It is thought that the concept of using legal observers first emerged during protests in the 1930s in the East End of London, where police agents provocateur were used during protests by the British Union of Fascists (BUF).[citation needed] There were large counter-protests and it was alleged that the police sided with the BUF. Another case of legal observing was that carried out by the Black Panthers in the United States.

Legal observers were used by Liberty (then known as the National Council for Civil Liberties) in Wapping, London, during the mid-1980s. The Wapping demonstration was in response to large protests by labour unions against the industrial relations policies of media magnate, Rupert Murdoch.

Legal observers are associated with such groups as the National Lawyers Guild and the American Civil Liberties Union (both USA), Liberty (UK), the G8 Legal Collective (Scotland), and others. In Australia in the 1970s, priests acted as legal observers during the large Moratorium Marches against the Vietnam War.
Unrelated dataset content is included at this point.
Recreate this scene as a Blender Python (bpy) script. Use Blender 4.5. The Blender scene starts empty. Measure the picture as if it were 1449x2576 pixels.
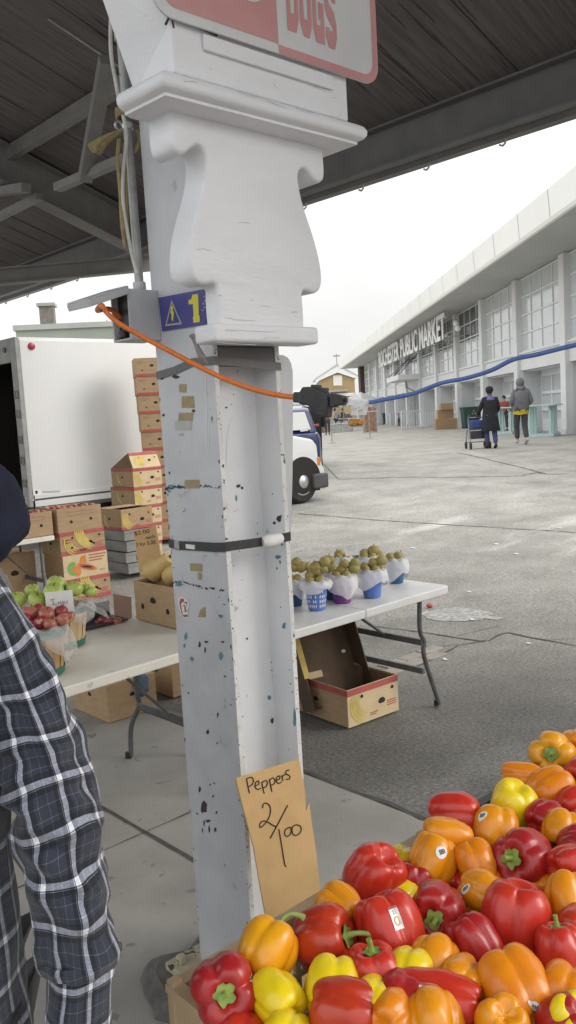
import bpy, bmesh, math, random
from mathutils import Vector, Matrix, noise
RND = random.Random(11)
SC = bpy.context.scene
COL = SC.collection
V = Vector
PI = math.pi

# ------------------------------------------------------------------ camera
PHI, PITCH, ROLL, EYE, FOC = math.radians(47.5), math.radians(6.34), math.radians(3.32), 1.75, 2126.5
FH = V((math.cos(PHI), math.sin(PHI), 0)); RT = V((math.sin(PHI), -math.cos(PHI), 0)); ZZ = V((0, 0, 1))
FW = FH*math.cos(PITCH) - ZZ*math.sin(PITCH)
UP = FH*math.sin(PITCH) + ZZ*math.cos(PITCH)
CR = RT*math.cos(ROLL) - UP*math.sin(ROLL)
CU = UP*math.cos(ROLL) + RT*math.sin(ROLL)
CAM = V((0, 0, EYE))
cd = bpy.data.cameras.new('camera'); co = bpy.data.objects.new('camera', cd); COL.objects.link(co)
M = Matrix((CR, CU, -FW)).transposed().to_4x4(); M.translation = CAM
co.matrix_world = M
cd.sensor_fit = 'VERTICAL'; cd.sensor_height = 36; cd.lens = 36*3170/3840
cd.clip_start = 0.05; cd.clip_end = 2000
SC.camera = co

def ray(u, v): return FW + CR*((u-724.5)/FOC) - CU*((v-1288)/FOC)
def lev(u, v, z=0.0): r = ray(u, v); return CAM + r*((z-EYE)/r.z)
def onx(u, v, x): r = ray(u, v); return CAM + r*(x/r.x)
def ony(u, v, y): r = ray(u, v); return CAM + r*(y/r.y)
def dist(u, v, d): r = ray(u, v); return CAM + r*(d/math.hypot(r.x, r.y))
def gz(x, y):
    s = x*FH.x + y*FH.y
    t = min(1, max(0, (s-6)/18)); return .58*t*t*(3-2*t)
def gnd(u, v):
    z = 0
    for i in range(40):
        q = lev(u, v, z); z = .5*z + .5*gz(q.x, q.y)
    return lev(u, v, z)
def depth(p): return (p-CAM).dot(FW)
def sp(a, b, ox, oy, k): return ((ox+k*a)/1.4907, (oy+k*b)/1.4907)

# ------------------------------------------------------------------ materials
def mat(name, c1, c2=None, scale=6, rough=.55, bump=0, bscale=80, metal=0, spec=.5, c3=None, thr=.6, sscale=40, alpha=1, trans=0, coat=0, detail=4, sheen=0, stretch=None, lo=.35, hi=.65, sss=0):
    m = bpy.data.materials.new(name); m.use_nodes = True
    nt = m.node_tree; N = nt.nodes; L = nt.links
    b = N['Principled BSDF']
    b.inputs['Roughness'].default_value = rough; b.inputs['Metallic'].default_value = metal
    b.inputs['Specular IOR Level'].default_value = spec
    b.inputs['Alpha'].default_value = alpha; b.inputs['Transmission Weight'].default_value = trans
    b.inputs['Coat Weight'].default_value = coat; b.inputs['Coat Roughness'].default_value = .12
    b.inputs['Base Color'].default_value = (*c1, 1)
    if sheen: b.inputs['Sheen Weight'].default_value = sheen
    if sss:
        b.inputs['Subsurface Weight'].default_value = sss; b.inputs['Subsurface Radius'].default_value = (.01, .005, .002)
    tc = N.new('ShaderNodeTexCoord'); src = tc.outputs['Object']
    if stretch:
        mp = N.new('ShaderNodeMapping'); mp.inputs['Scale'].default_value = stretch
        L.new(src, mp.inputs['Vector']); src = mp.outputs[0]
    def nz(s, d=4, r=.55):
        n = N.new('ShaderNodeTexNoise'); n.inputs['Scale'].default_value = s; n.inputs['Detail'].default_value = d
        n.inputs['Roughness'].default_value = r; L.new(src, n.inputs['Vector']); return n.outputs['Fac']
    def rng(o, a, c):
        r = N.new('ShaderNodeMapRange'); r.inputs[1].default_value = a; r.inputs[2].default_value = c; r.clamp = True
        L.new(o, r.inputs[0]); return r.outputs[0]
    def mix(f, a, c):
        x = N.new('ShaderNodeMix'); x.data_type = 'RGBA'; L.new(f, x.inputs[0])
        for k, w in ((6, a), (7, c)):
            if isinstance(w, tuple): x.inputs[k].default_value = (*w, 1)
            else: L.new(w, x.inputs[k])
        return x.outputs[2]
    colr = c1
    if c2: colr = mix(rng(nz(scale, detail), lo, hi), c1, c2)
    if c3: colr = mix(rng(nz(sscale, 5, .6), thr, thr+.03), colr, c3)
    if not isinstance(colr, tuple): L.new(colr, b.inputs['Base Color'])
    if bump:
        bp = N.new('ShaderNodeBump'); bp.inputs['Strength'].default_value = bump; bp.inputs['Distance'].default_value = .01
        L.new(nz(bscale, 6, .6), bp.inputs['Height']); L.new(bp.outputs[0], b.inputs['Normal'])
    m['bsdf'] = b.name
    return m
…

In September 2000, Pt'chang Nonviolent Community Safety Group organised a large Legal Observer Team for the S11 (protest) against the World Economic Forum in Melbourne.[2] In Sydney, the Legal Observers Project, formally based at the Community Law Centre at the University of Technology, Sydney, and renamed Human Rights Monitors, was established in April 2001. This group reformed as Sydney Copwatch in 2009.[3]